Concert Review: Mewithoutyou, the Dear Hunter
I walked into the Granada last night toward the end of a set by a band with at least seven members, a lot of hair and - I'm pretty sure - a full horn section. I didn't catch their name, but the hirsute frontman, who wore a Davy Crockett-ish hat, made a big point about how he was actually homeless. In a sense, isn't every touring musician? -- I thought to myself as he left the stage.![]()
Mewithoutyou parted the tall grass to the Granada last night.
I'd timed my arrival to catch the middle band Dear Hunter and the night's headliner Mewithoutyou. Considering the earnestness of what had come before and the intensity expected later, the mood of Dear Hunter's set was predictably serious. Things started off sort of ambient and built into a series of epic songs that at times reminded me of Coheed and Cambria and Lovedrug.
I wasn't always sure what the burly Dear Hunter frontman (who could totally pass as a deer hunter) was singing about, but it all seemed really important, thanks to the proggy guitars. A highlight was an old-fashioned spiritual tune that employed the vocals of all six band members.
"Spiritual" was a theme for the evening's line-up. Mewithoutyou, one of the biggest bands on the Christian label Tooth and Nail, plays songs that are rife with spiritual ruminations. They are also some of the most lyrically complex songs I have heard in a long time.
They're dense with metaphor; bugs, animals and plants - not always anthropomorphized - pop up in nearly every tune. I have finally concluded that these songs are little parables, with beetles learning lessons and porcupines speaking truths from the trees. Musically, Mewithoutyou's Christian freak folk is interesting, too - never hooky, alternating between acoustic and electric, incorporating such varied instrumentation as maracas, tambourine, trumpet and accordion.
Mewithoutyou performed beneath a clothesline strung with clothes, white lights wound around the stage. I've seen this band about three times now - I enjoy its crackling energy. I still don't own a Mewithoutyou album, and that may be what kept me from feelin' it in as deeply as the sweet-faced kids who sang along to every word. There were also some sound issues - frontman Aaron Weiss' voice faded out a few times and the levels just seemed a little off for the beginning of the set. I think maybe I just wasn't in the mood for the madman singer's over-the-top antics.
There is perhaps no more polite frontman on Earth. The petite guy thanked the audience over and over. He may have even blessed them. At one point he complimented the crowd for being so good at anticipating a mid-song silence and remaining church-mice silent until the band kicked in again.
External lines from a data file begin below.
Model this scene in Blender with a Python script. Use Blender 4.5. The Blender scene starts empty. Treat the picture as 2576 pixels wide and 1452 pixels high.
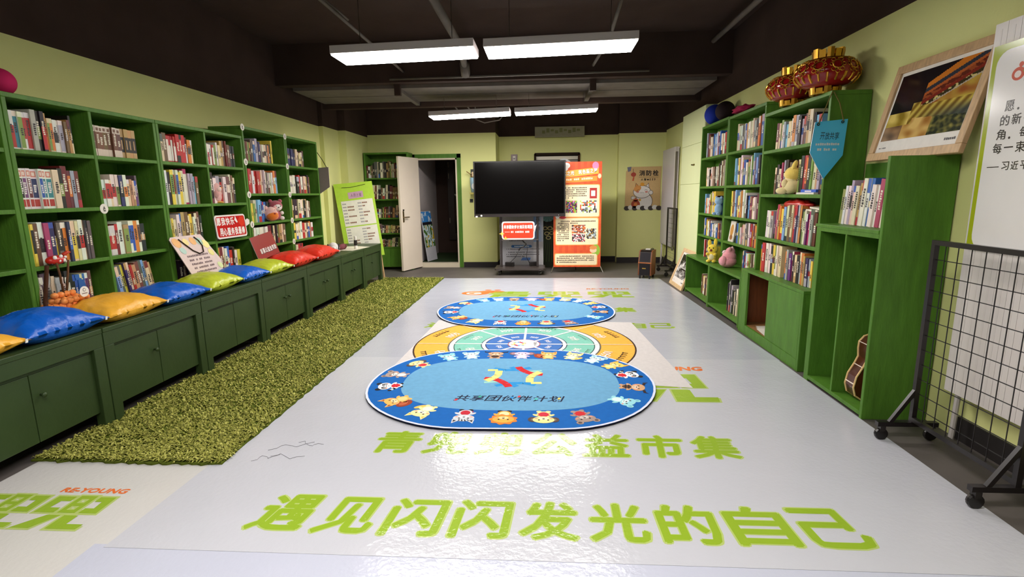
import bpy, bmesh, math, random
from mathutils import Vector, Matrix, noise as mnoise

random.seed(7)
scene = bpy.context.scene
COL = scene.collection
V = Vector

# ------------------------------------------------------------------ camera
CAM_H = 1.4
YAW, PITCH, ROLL = -0.0652408, -0.1811043, -0.0132820
F_PX = 1304.0
cy_, sy_ = math.cos(YAW), math.sin(YAW)
cp_, sp_ = math.cos(PITCH), math.sin(PITCH)
fwd = V((sy_*cp_, cy_*cp_, sp_))
rgt = V((cy_, -sy_, 0))
upv = rgt.cross(fwd)
cr_, sr_ = math.cos(ROLL), math.sin(ROLL)
rgt, upv = cr_*rgt + sr_*upv, -sr_*rgt + cr_*upv
cam_d = bpy.data.cameras.new('camera')
cam = bpy.data.objects.new('camera', cam_d)
COL.objects.link(cam)
cam_d.sensor_fit = 'HORIZONTAL'
cam_d.sensor_width = 36.0
cam_d.lens = F_PX/2576*36.0
cam_d.clip_start = 0.05
cam.matrix_world = Matrix(((rgt.x, upv.x, -fwd.x, 0), (rgt.y, upv.y, -fwd.y, 0), (rgt.z, upv.z, -fwd.z, CAM_H), (0, 0, 0, 1)))
scene.camera = cam

# ------------------------------------------------------------------ light and exposure
world = bpy.data.worlds.new('world')
scene.world = world
world.use_nodes = True
world.node_tree.nodes['Background'].inputs[0].default_value = (0.85, 0.9, 1.0, 1)
world.node_tree.nodes['Background'].inputs[1].default_value = 0.02
LAMP_STRENGTH = 14.0
scene.view_settings.view_transform = 'Standard'
scene.view_settings.look = 'None'
scene.view_settings.gamma = 1.0
scene.view_settings.use_curve_mapping = False
scene.view_settings.exposure = 1.15

# ------------------------------------------------------------------ colours and materials
def lin(c):
    if isinstance(c, str):
        c = tuple(int(c[i:i+2], 16) for i in (1, 3, 5))
    o = []
    for k in c[:3]:
        k = k/255.0
        o.append(k/12.92 if k <= 0.04045 else ((k+0.055)/1.055)**2.4)
    return (o[0], o[1], o[2], 1.0)

MATS = {}
def mat(name, col=None, rough=0.5, metal=0.0, spec=0.5, var=0.0, vscale=6.0, bump=0.0, bscale=40.0, emit=0.0, trans=0.0, sheen=0.0, stretch=None, coat=0.0, dist=0.01):
    m = bpy.data.materials.new(name)
    m.use_nodes = True
    nt = m.node_tree
    b = nt.nodes['Principled BSDF']
    L = nt.links.new
    b.inputs['Roughness'].default_value = rough
    b.inputs['Metallic'].default_value = metal
    b.inputs['Specular IOR Level'].default_value = spec
    b.inputs['Transmission Weight'].default_value = trans
    b.inputs['Sheen Weight'].default_value = sheen
    b.inputs['Coat Weight'].default_value = coat
    tc = nt.nodes.new('ShaderNodeTexCoord')
    vec = tc.outputs['Object']
    if stretch:
        mp = nt.nodes.new('ShaderNodeMapping')
        mp.inputs['Scale'].default_value = stretch
        L(vec, mp.inputs['Vector']); vec = mp.outputs['Vector']
    if col is None:
        a = nt.nodes.new('ShaderNodeAttribute'); a.attribute_name = 'Col'
        csock = a.outputs['Color']
    else:
        r = nt.nodes.new('ShaderNodeRGB'); r.outputs[0].default_value = lin(col)
        csock = r.outputs[0]
    if var > 0:
        n = nt.nodes.new('ShaderNodeTexNoise')
        n.inputs['Scale'].default_value = vscale
        n.inputs['Detail'].default_value = 5.0
        L(vec, n.inputs['Vector'])
        mr = nt.nodes.new('ShaderNodeMapRange')
        mr.inputs[1].default_value = 0.25; mr.inputs[2].default_value = 0.75
        mr.inputs[3].default_value = 1.0-var; mr.inputs[4].default_value = 1.0+var
        L(n.outputs['Fac'], mr.inputs[0])
        mx = nt.nodes.new('ShaderNodeVectorMath'); mx.operation = 'SCALE'
        L(csock, mx.inputs[0]); L(mr.outputs[0], mx.inputs['Scale'])
        csock = mx.outputs[0]
    L(csock, b.inputs['Base Color'])
    if emit > 0:
        L(csock, b.inputs['Emission Color']); b.inputs['Emission Strength'].default_value = emit
    if bump > 0:
        n2 = nt.nodes.new('ShaderNodeTexNoise')
        n2.inputs['Scale'].default_value = bscale
        n2.inputs['Detail'].default_value = 4.0
        L(vec, n2.inputs['Vector'])
        bp = nt.nodes.new('ShaderNodeBump')
        bp.inputs['Strength'].default_value = bump
        bp.inputs['Distance'].default_value = dist
        L(n2.outputs['Fac'], bp.inputs['Height'])
        L(bp.outputs['Normal'], b.inputs['Normal'])
    MATS[name] = m
    return m

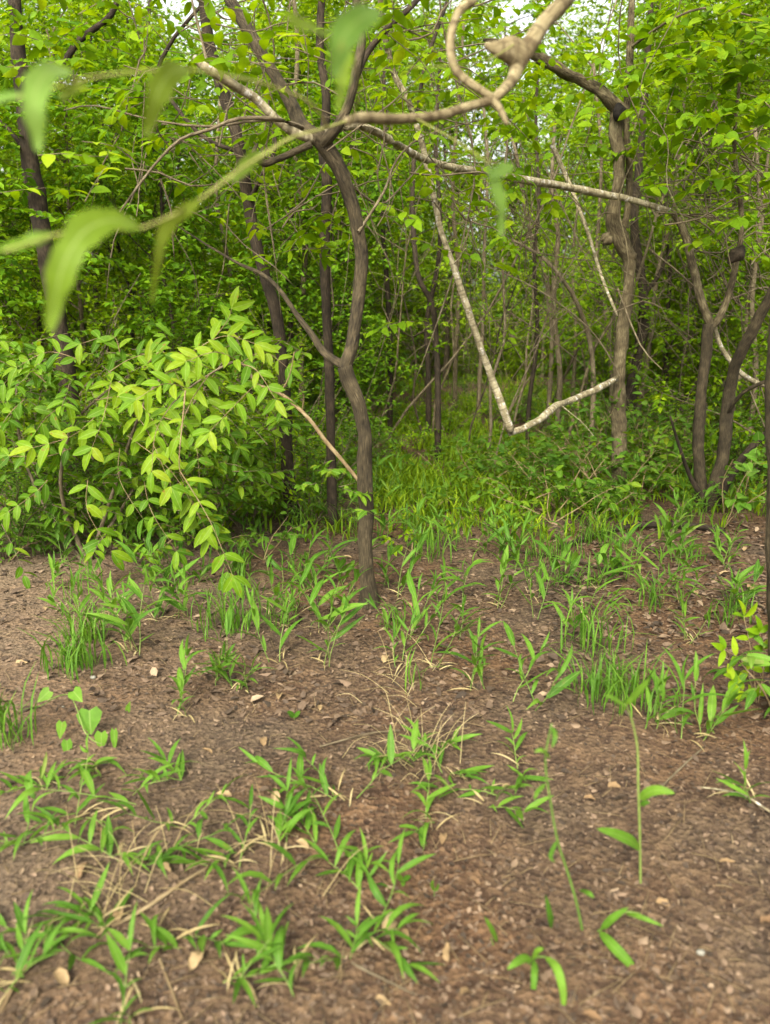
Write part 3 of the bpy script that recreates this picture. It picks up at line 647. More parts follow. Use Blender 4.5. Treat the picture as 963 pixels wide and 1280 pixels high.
# --- right-hand grey trunk with the hollow
y = YR
rt = thing('hollow_tree', V(P(774, 530, y).x, y, hgt(2, y)), '', 'tree', label='grey knobbly tree right of centre with a dark hollow where its limb leaves')
limb_part(rt, [(774, 600, y), (774, 540, y), (773, 490, y), (776, 440, y), (780, 400, y), (786, 355, y), (787, 325, y), (775, 298, y), (767, 272, y), (771, 240, y), (775, 205, y), (770, 170, y), (773, 132, y)],
          [.085, .070, .066, .060, .056, .053, .060, .074, .066, .052, .052, .056, .066], 'bark_grey', 16, 'trunk', .2)
limb_part(rt, [(776, 296, y + .03), (785, 262, y + .05), (787, 210, y + .05), (783, 160, y + .02), (785, 110, y), (788, 60, y), (790, 0, y), (792, -60, y)], [.03, .034, .03, .03, .034, .032, .028, .024], 'bark_grey', 10)
limb_part(rt, [(775, 140, y), (760, 122, y - .05), (735, 105, y - .1), (705, 90, y - .2), (675, 72, y - .3), (650, 60, y - .4), (625, 52, y - .5), (604, 50, y - .5)], [.062, .054, .048, .046, .042, .036, .022, .010], 'bark_grey', 12, rough=.24)
# the hollow: a solid lump, its inner shade painted in near-black
T = Tubes(); c = P(771, 138, y - .075)
hp = [c + V(0, -.012, -.075), c + V(.008, -.018, -.04), c + V(.010, -.02, 0), c + V(.004, -.016, .045)]
T.tube(hp, [.010, .040, .046, .012], 10, 3, .25); T.build('hollow', M['hollow'], rt, rt.location)
# knobs
for (a, b_, rad) in ((760, 300, .05), (790, 322, .045), (757, 296, .035)):
    T = Tubes(); c = P(a, b_, y - .02); T.tube([c + V(-.03, 0, -.03), c, c + V(.03, 0, .03)], [.012, rad, .012], 8, 3, .2); T.build('burl', M['bark_grey'], rt, rt.location)
for a, rad in (([(775, 470, y - .1), (745, 420, y - .2), (700, 380, y - .3), (650, 350, y - .3), (600, 330, y - .2)], .008),
               ([(690, 180, y + .3), (712, 230, y + .3), (735, 290, y + .2), (752, 345, y + .1), (772, 395, y)], .026),
               ([(788, 60, y), (830, 30, y - .3), (880, 10, y - .4), (940, 20, y - .6)], .014),
               ([(772, 360, y), (800, 430, y - .3), (828, 462, y - .5)], .010)):
    n = len(a); limb_part(rt, a, [rad * (1 - .5 * k / (n - 1)) for k in range(n)], 'bark_pale' if rad > .02 else 'twig', 6, 'branch', .1, 3)
foliage_at(rt, [(760, 60, y), (800, 30, y), (840, 60, y - .4), (720, 30, y), (880, 40, y - .5), (830, 110, y - .2), (680, 120, y + .2), (800, 130, y - .2), (700, 150, y), (640, 160, y)], 7, 8, .10, .058, 'lime_leaf', rf, spread=.32, twl=.4)
foliage_at(rt, [(640, 120, y - .5), (600, 110, y - .4), (560, 110, y - .2), (660, 170, y)], 4, 8, .11, .055, 'tree_leaf', rf, spread=.22, twl=.4)

# --- pale V-shaped hanging limb (a dead liana)
vb = thing('hanging_liana', P(488, 70, 4.9), '', 'liana', label='pale bare liana hanging in a V from the canopy to the grey tree')
limb_part(vb, [(470, -60, 4.6), (478, 20, 4.8), (490, 85, 4.9), (510, 125, 4.9), (528, 180, 4.9), (540, 235, 4.9), (552, 290, 4.9), (566, 330, 4.9), (580, 372, 4.9), (596, 420, 4.95), (612, 465, 5.0), (627, 505, 5.0), (638, 538, 5.05)],
          [.016, .018, .019, .020, .021, .021, .021, .022, .024, .026, .027, .028, .033], 'bark_pale', 10, 'stem')
limb_part(vb, [(638, 541, 5.05), (655, 535, 5.15), (675, 524, 5.3), (695, 508, 5.5), (715, 500, 5.7), (745, 487, 5.9), (770, 474, 6.1)],
          [.026, .028, .026, .030, .028, .028, .030], 'bark_pale', 10, 'stem', .18)

limb_part(vb, [(566, 330, 4.9), (575, 322, 4.85), (582, 310, 4.8)], [.008, .006, .003], 'bark_pale', 6, 'twig')
limb_part(vb, [(700, 505, 5.55), (712, 515, 5.5), (730, 530, 5.45), (742, 545, 5.4)], [.006, .004, .003, .002], 'bark_pale', 6, 'twig')
limb_part(vb, [(540, 235, 4.9), (530, 228, 4.9), (515, 224, 4.95)], [.007, .005, .002], 'bark_pale', 6, 'twig')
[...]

But Weiss also seems like the kind of eccentric you'd discreetly stare at in the coffee shop and steer clear of on the street - where he might be shouting out rhetorical questions. He kept pulling his little white knit stocking cap on and off through the set. His actual performance style reminds me of a Pentecostal kid in the body of Henry David Thoreau. Weiss' face and body contorts as he recites his poetry, stories of rhododendrons and horseshoe crabs tumbling out of his mouth in a shaky, Conor Oberst-like monotone, the music swelling, shaking, rattling, grating right along.
Truly, the whole package can be a little much.